Als Zentralbanken können wir die Umsetzung der Empfehlungen in unterschiedlicher Weise fördern. So können wir bei der Vereinbarung von Standards für neue Referenzzinssätze mitwirken. Wir stehen auch bereit, bei der Überwindung von Koordinationsproblemen und rechtlichen Hindernissen zu helfen, die einer stärkeren Verwendung alternativer Referenzzinssätze im Wege stehen. Konkret geht es in einem nächsten Schritt jetzt darum, für jeden Währungsraum zu prüfen, welche Alternativen zu den derzeit dominierenden Referenzzinssätzen bereits bestehen, wie diese eventuell noch verbessert werden können und was der Verwendung in der Praxis entgegenstehen könnte. Im Euroraum existiert zum Beispiel mit Eonia ein auf von Panelbanken gelieferten Transaktionsdaten basierender Referenzzinssatz für Tagesgeld. Auch für Repo- und OIS-Märkte werden bereits Referenzsätze veröffentlicht.

Da die Umsetzung der Arbeitsgruppenempfehlungen naturgemäß einige Zeit in Anspruch nehmen wird, erarbeiten die zuständigen Stellen gegenwärtig mit Hochdruck regulatorische Maßnahmen insbesondere zur Verringerung der Manipulationsanfälligkeit. So entwickeln zum Beispiel die europäischen Aufsichtsbehörden für Banken und für Wertpapiermärkte, die EBA und die ESMA, derzeit Prinzipien für den Prozess der Ermittlung von Referenzzinssätzen und anderen Benchmarks. Daneben hat die EU-Kommission die Manipulation von Benchmarks als neuen Tatbestand in der Marktmissbrauchsregulierung vorgeschlagen und erarbeitet derzeit einen umfassenderen Regulierungsansatz für Benchmarks in der EU.
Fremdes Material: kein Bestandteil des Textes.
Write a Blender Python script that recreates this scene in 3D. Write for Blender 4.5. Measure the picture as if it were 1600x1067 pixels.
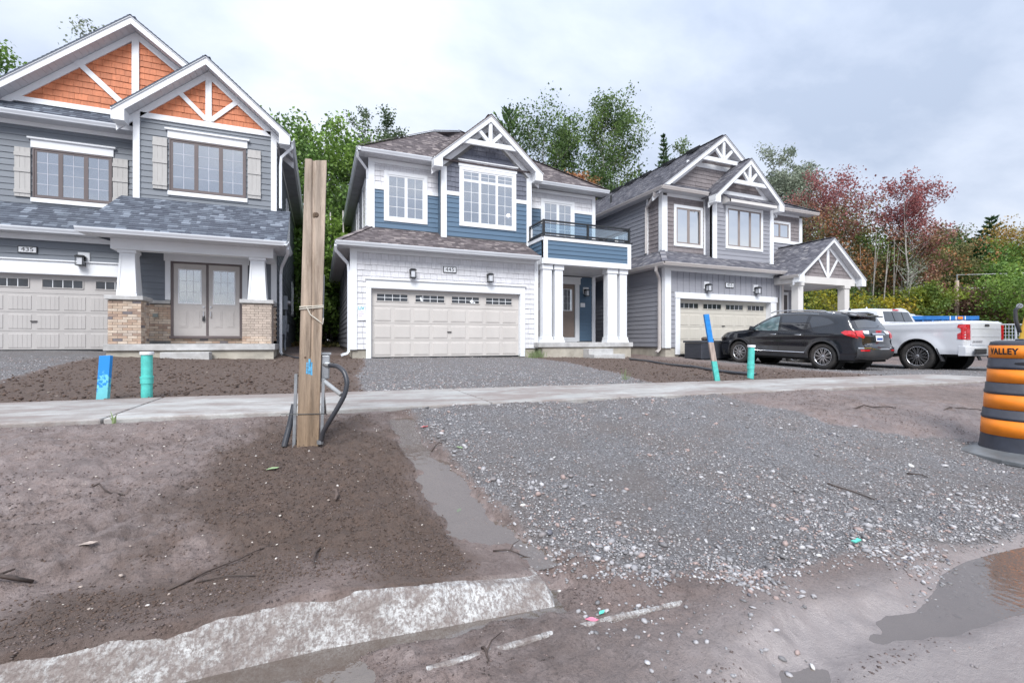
import bpy, bmesh, math, random
import numpy as np
from mathutils import Vector, Matrix
from mathutils.geometry import delaunay_2d_cdt, tessellate_polygon

for o in list(bpy.data.objects): bpy.data.objects.remove(o)
SC = bpy.context.scene
COL = SC.collection
R = random.Random(11)
NR = np.random.RandomState(5)

# ------------------------------------------------------------------ camera
cam_d = bpy.data.cameras.new('camera'); cam = bpy.data.objects.new('camera', cam_d); COL.objects.link(cam)
cam_d.sensor_width = 36; cam_d.lens = 16.245; cam_d.clip_start = 0.05; cam_d.clip_end = 3000
cam.location = (0, 0, 1.1)
cam.rotation_euler = (math.radians(90), 0, math.radians(-22.56))
SC.camera = cam

# ------------------------------------------------------------------ light
SUN_EL, SUN_AZ = math.radians(46), math.radians(205)      # azimuth measured from +Y towards +X
wd = bpy.data.worlds.new('World'); SC.world = wd; wd.use_nodes = True
nt = wd.node_tree; nt.nodes.clear()
def N(t, ty, **k):
    n = t.nodes.new(ty)
    for a, b in k.items(): setattr(n, a, b)
    return n
out = N(nt, 'ShaderNodeOutputWorld'); bg = N(nt, 'ShaderNodeBackground')
sky = N(nt, 'ShaderNodeTexSky'); sky.sky_type = 'NISHITA'; sky.sun_disc = False
sky.sun_elevation = SUN_EL; sky.sun_rotation = SUN_AZ
tc = N(nt, 'ShaderNodeTexCoord'); sep = N(nt, 'ShaderNodeSeparateXYZ'); nt.links.new(tc.outputs['Generated'], sep.inputs[0])
def M(t, op, a, b=None, c=None):
    n = N(t, 'ShaderNodeMath', operation=op)
    for i, v in enumerate((a, b, c)):
        if v is None: continue
        if isinstance(v, (int, float)): n.inputs[i].default_value = v
        else: t.links.new(v, n.inputs[i])
    return n.outputs[0]
zc = M(nt, 'MAXIMUM', sep.outputs[2], 0.0)
den = M(nt, 'ADD', zc, 0.33)
px = M(nt, 'DIVIDE', sep.outputs[0], den); py = M(nt, 'DIVIDE', sep.outputs[1], den)
cmb = N(nt, 'ShaderNodeCombineXYZ'); nt.links.new(px, cmb.inputs[0]); nt.links.new(py, cmb.inputs[1])
mp = N(nt, 'ShaderNodeMapping'); nt.links.new(cmb.outputs[0], mp.inputs[0])
mp.inputs['Location'].default_value = (0.62, 0.35, 0); mp.inputs['Rotation'].default_value = (0, 0, 0.5); mp.inputs['Scale'].default_value = (.85, 1.25, 1)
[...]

Im Ergebnis lässt sich festhalten, dass das Entwickeln aussagekräftiger Referenzzinssätze die Finanzstabilität fördert. Referenzsätze, die keinen verlässlichen Maßstab bilden, erzeugen schwer kalkulierbare Risiken und – das ist mir der wichtigste Punkt – kosten damit Vertrauen. Außerdem helfen aussagekräftige Referenzzinssätze der Geldpolitik, etwa in der Analyse geldpolitischer Impulse. Aussagekräftige und robuste Referenzzinssätze liegen daher sowohl aus geldpolitischen wie Finanzstabilitäts-Gründen im Interesse aller Marktteilnehmer und der Notenbanken.

Der skizzierte Reformprozess lässt sich erfolgreich nur gemeinsam mit den Marktteilnehmern gestalten. Für die sorgfältige Auswahl aus den verfügbaren Alternativen sind die Marktteilnehmer letztlich selbst verantwortlich. Und natürlich bleibt die Mitwirkung der Banken an der Erstellung Referenzzinssätze auch in Zukunft erforderlich. Mit Blick auf die jüngsten Austritte aus dem Euribor-Panel heißt das aber auch, dass sich große Marktteilnehmer als verantwortungsbewusste Teilnehmer des Finanzsystems dazu bekennen sollten, an der Bereitstellung von Referenzzinssätzen mitwirken zu wollen. Auf diese Weise kann potenziellen Störungen der Finanzmärkte vorgebeugt werden.